** BEGIN Given records **

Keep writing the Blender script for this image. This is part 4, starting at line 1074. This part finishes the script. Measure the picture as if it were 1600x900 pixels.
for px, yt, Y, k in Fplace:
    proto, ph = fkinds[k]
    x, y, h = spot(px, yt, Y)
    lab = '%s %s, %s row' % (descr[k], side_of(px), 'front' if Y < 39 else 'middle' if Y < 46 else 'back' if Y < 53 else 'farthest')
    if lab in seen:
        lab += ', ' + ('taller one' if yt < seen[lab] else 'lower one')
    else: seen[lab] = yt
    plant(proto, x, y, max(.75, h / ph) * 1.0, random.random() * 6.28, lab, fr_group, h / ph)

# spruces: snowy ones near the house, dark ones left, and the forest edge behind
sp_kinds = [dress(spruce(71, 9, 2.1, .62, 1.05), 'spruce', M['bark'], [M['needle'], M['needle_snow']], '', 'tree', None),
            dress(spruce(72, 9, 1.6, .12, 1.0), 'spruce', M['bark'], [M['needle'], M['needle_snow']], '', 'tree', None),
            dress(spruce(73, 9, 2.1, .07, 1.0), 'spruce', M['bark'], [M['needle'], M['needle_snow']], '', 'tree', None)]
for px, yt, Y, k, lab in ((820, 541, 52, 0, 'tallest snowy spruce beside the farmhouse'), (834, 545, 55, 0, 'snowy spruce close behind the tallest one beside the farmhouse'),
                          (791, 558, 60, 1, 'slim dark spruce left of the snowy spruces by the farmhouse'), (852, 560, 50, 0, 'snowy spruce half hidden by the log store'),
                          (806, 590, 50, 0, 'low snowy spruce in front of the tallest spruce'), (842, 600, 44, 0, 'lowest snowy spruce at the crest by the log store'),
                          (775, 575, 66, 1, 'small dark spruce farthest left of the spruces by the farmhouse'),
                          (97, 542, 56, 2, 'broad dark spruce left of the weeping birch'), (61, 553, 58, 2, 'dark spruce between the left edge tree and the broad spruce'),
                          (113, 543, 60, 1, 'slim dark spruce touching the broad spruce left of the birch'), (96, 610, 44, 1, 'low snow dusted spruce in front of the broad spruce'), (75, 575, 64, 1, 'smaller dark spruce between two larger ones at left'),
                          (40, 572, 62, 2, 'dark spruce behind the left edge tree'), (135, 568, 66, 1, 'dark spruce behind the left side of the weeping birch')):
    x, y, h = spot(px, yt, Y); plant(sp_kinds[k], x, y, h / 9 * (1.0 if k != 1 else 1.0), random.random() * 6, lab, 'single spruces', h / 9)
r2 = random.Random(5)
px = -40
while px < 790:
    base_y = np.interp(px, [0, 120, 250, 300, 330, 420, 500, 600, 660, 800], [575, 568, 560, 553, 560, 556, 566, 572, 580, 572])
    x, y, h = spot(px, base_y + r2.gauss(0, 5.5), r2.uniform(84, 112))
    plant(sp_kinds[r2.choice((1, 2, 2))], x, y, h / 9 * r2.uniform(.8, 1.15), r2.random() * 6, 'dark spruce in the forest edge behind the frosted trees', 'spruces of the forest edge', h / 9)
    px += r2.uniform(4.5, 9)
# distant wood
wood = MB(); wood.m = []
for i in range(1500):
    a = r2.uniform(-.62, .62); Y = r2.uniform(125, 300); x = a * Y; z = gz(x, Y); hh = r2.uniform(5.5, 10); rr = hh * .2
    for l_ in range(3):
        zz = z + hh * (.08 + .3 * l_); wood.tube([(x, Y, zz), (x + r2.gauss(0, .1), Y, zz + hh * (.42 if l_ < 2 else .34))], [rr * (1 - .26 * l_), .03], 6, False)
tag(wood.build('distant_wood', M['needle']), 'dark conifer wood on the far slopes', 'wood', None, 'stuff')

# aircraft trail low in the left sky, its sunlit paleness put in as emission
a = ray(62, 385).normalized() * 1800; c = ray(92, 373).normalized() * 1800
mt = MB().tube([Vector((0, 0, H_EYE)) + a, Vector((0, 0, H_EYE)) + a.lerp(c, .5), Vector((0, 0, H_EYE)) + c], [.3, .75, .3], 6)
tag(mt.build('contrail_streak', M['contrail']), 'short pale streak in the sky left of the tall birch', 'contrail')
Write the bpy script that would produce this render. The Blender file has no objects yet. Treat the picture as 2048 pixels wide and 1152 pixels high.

** END Given records **

■ Objective: Counting only lines of the data above that hold "picture", report the total and nothing else.

■ Solution to this problem: 2